水曜日, 3月 08, 2006

構造問題

 またぞろ、耐震強度設計の偽装が騒がれているが、これは建築物全般に見られる構造的問題が露見しただけに過ぎない。実際、世の中のどれくらいの建物が設計書通りに作られていると思っているのだろう。構造計算そのものが偽装されたと言うのが珍しかっただけで、使われる資材が指定されているものだと言う保証はどこにも無いのだ。何故ならば昔からまともにチェックなどされた事が無いからだ。通常の木造家屋の場合、往々にして違法建築である。設計図は建ぺい率、容積率ともクリアしているがそのままでは商品としての魅力が乏しい場合には申請した設計図とは別な建物を作るなど当たり前に行われている。

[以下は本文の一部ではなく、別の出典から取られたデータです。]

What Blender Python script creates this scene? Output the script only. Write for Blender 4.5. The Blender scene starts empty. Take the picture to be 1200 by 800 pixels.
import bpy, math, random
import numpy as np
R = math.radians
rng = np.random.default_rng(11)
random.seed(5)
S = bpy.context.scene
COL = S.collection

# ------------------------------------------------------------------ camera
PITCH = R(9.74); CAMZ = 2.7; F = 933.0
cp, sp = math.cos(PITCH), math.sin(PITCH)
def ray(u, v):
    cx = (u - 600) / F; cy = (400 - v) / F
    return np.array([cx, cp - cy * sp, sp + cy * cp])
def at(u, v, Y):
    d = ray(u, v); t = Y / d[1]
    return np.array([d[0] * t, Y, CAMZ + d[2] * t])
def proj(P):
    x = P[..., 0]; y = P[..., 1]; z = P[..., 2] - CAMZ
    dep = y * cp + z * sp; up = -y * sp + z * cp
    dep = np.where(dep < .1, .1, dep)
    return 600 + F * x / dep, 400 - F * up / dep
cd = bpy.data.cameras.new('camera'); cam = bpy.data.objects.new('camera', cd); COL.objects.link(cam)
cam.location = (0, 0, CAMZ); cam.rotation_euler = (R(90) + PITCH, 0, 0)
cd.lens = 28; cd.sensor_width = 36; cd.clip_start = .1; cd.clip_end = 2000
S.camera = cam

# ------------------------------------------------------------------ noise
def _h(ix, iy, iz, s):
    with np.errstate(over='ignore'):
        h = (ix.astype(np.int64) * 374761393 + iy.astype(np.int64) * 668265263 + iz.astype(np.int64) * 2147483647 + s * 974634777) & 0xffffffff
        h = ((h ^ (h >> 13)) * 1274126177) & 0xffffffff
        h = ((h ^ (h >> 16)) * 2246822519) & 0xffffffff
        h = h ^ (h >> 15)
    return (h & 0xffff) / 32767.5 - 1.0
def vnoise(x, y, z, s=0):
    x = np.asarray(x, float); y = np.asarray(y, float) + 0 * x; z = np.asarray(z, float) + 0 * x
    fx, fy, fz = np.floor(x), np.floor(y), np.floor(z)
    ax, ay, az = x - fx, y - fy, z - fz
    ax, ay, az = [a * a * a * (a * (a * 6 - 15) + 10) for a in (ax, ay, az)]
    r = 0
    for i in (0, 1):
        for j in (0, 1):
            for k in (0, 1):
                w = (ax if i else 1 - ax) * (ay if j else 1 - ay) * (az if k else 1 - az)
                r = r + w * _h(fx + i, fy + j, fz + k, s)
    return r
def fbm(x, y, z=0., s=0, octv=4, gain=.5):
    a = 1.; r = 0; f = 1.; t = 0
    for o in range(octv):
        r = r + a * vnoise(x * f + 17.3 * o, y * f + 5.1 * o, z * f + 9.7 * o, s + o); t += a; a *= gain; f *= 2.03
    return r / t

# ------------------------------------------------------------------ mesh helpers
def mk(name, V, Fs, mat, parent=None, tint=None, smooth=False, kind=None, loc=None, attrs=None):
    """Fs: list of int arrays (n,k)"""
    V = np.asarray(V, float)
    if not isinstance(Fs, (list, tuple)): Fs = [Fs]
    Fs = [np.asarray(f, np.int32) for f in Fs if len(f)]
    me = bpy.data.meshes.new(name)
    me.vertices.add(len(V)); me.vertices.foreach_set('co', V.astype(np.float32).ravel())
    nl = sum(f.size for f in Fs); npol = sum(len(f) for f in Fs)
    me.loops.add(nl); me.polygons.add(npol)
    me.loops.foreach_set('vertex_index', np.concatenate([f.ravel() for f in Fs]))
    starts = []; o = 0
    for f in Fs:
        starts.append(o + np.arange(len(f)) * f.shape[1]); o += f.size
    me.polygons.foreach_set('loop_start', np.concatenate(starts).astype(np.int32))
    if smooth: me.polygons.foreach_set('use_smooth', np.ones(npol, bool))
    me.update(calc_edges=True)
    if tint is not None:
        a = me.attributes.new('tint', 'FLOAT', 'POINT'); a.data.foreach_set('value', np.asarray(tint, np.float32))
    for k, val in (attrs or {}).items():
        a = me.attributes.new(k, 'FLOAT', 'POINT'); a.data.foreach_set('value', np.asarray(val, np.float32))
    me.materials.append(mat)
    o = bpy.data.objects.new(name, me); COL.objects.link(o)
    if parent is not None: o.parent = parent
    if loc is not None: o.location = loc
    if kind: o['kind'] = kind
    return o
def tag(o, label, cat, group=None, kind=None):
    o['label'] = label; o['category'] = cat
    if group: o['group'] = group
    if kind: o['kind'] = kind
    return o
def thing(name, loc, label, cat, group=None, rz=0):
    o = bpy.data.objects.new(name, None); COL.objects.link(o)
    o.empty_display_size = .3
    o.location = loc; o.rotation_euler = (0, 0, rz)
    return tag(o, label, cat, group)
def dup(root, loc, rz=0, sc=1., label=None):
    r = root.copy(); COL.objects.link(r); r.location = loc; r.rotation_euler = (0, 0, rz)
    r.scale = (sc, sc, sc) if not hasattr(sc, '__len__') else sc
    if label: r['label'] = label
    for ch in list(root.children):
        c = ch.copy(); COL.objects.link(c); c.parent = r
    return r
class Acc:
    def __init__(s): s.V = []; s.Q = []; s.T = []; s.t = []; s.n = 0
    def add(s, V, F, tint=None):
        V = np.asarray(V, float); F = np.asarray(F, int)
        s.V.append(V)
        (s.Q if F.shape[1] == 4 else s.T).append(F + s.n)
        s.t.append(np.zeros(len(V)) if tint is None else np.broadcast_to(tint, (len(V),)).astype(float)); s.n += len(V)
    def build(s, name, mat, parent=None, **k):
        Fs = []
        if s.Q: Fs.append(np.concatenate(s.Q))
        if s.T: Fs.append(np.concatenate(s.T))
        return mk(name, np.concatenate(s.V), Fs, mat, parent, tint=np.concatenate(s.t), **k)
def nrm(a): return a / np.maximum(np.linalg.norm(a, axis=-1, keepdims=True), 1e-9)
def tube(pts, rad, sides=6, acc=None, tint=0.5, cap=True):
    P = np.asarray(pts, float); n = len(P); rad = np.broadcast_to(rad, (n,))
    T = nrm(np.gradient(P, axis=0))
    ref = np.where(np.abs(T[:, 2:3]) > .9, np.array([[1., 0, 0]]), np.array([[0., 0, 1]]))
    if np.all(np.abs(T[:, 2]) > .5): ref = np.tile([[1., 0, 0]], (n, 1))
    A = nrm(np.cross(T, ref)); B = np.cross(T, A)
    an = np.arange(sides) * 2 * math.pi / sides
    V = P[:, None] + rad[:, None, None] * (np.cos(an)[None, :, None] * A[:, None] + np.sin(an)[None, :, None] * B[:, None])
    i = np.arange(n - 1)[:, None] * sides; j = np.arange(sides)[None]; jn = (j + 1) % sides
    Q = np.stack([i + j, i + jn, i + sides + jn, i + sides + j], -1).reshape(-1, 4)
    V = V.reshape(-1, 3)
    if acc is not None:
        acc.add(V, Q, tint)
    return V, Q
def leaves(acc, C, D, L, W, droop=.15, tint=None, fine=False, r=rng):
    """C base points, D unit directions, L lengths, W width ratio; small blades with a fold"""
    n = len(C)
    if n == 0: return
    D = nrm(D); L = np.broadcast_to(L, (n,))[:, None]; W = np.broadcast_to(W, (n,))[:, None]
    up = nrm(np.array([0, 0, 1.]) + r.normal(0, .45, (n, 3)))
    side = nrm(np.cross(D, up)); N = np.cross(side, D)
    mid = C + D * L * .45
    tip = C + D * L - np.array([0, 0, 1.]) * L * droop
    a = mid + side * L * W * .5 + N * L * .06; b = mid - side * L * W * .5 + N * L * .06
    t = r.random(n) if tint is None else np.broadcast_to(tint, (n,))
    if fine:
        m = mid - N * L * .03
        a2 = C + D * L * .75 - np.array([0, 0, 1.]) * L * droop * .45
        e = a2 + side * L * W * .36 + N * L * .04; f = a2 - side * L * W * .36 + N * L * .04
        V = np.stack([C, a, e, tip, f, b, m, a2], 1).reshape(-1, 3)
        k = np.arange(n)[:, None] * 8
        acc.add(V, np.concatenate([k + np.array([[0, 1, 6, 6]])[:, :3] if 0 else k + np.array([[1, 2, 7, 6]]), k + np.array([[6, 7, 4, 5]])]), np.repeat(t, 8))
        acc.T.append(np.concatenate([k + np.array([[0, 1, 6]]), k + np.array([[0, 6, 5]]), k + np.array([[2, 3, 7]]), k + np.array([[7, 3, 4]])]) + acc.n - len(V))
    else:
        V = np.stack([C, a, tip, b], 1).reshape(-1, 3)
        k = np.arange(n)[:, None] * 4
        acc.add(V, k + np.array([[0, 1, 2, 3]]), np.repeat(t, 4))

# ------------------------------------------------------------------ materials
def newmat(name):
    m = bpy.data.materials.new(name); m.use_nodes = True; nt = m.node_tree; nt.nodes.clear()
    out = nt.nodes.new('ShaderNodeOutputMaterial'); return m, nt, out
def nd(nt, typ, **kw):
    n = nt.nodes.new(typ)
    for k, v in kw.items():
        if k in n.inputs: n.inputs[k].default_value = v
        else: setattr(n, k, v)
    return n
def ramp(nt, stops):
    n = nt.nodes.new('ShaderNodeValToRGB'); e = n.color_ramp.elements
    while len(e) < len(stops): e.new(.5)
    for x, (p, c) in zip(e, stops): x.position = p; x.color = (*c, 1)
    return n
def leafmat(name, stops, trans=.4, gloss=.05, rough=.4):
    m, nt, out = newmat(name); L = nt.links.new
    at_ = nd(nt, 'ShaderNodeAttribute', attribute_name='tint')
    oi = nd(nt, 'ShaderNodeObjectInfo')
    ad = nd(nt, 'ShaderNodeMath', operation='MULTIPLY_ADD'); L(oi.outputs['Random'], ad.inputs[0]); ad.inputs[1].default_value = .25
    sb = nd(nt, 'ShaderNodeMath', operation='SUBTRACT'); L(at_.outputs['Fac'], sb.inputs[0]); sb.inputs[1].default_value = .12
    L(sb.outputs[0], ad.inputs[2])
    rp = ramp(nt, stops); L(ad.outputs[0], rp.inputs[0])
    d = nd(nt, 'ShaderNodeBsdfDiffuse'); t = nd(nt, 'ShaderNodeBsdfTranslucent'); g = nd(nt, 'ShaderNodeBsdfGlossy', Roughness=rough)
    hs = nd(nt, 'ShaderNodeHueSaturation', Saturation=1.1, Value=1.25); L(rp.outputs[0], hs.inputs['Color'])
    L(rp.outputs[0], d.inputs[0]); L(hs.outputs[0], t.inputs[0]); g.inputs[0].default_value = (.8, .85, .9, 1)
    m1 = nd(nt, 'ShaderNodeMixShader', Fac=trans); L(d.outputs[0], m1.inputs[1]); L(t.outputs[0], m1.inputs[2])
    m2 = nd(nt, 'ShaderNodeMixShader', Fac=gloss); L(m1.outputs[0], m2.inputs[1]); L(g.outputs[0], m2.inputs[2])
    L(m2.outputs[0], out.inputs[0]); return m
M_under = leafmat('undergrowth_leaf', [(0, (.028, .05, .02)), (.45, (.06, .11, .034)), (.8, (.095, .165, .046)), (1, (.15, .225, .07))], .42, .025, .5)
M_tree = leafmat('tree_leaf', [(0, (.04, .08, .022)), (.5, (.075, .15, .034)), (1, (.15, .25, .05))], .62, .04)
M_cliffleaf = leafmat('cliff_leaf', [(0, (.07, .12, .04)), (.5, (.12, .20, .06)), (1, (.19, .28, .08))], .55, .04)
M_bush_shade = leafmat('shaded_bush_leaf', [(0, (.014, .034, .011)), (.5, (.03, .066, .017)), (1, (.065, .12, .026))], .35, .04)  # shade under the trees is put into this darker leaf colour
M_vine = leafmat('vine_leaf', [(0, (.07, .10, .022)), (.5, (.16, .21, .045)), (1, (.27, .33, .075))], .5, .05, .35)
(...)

 もちろん単純にそのまま建物を大きくしてしまってはコスト割れが起きてしまう為、その分目に見えない所(屋台骨の部分だ)の質を落とさざるおえない。そんな形で作られたものが世の中の大半を占めている(言い過ぎだ)と考えてもあながち的外れにはならないだろう。昔ながらの大工の棟梁が伝統工法で立てた物件にはそんなことは無いだろうが、建て売りと言われているようなものにそこまで責任を持って作る大工が当っていることはまずないのである。

 耐震設計問題を本当に解決したのならば、根本的に改める必要がある。まずどこの影響(往々にして検査期間が官僚の天下り先だったりする)も受けないように、耐震強度をチェックするソフトウェアを利用(欧米ではそうしている)して耐震強度を確認出来る。そして合否はその場で出る(ここに人を介すると人手と余計なコストが発生する)。実際の工事が入った場合に建築士によるチェックがあるが自社で抱える建築士によるチェック(現状はそうしている)は意味がないので、いっその事止めてしまい。虚偽があった場合にはその請負会社そのものの資格をはく奪する(実際の施行が下請けだろうが孫請けだろうが関係ないようにすればいいのだ)。そして原則元請けが工事をしなければいけないように義務づければいいのだ。

結論:耐震強度問題は、建設業界の構造的問題である。元請け、下請け、孫請けと間で金を抜くだけのシステムがまかり通っている事が根本原因なのだ。そこに手を入れない限りいつまで騒いでいたってこの問題は絶対解決する事は無い。違うなら反論してみろ。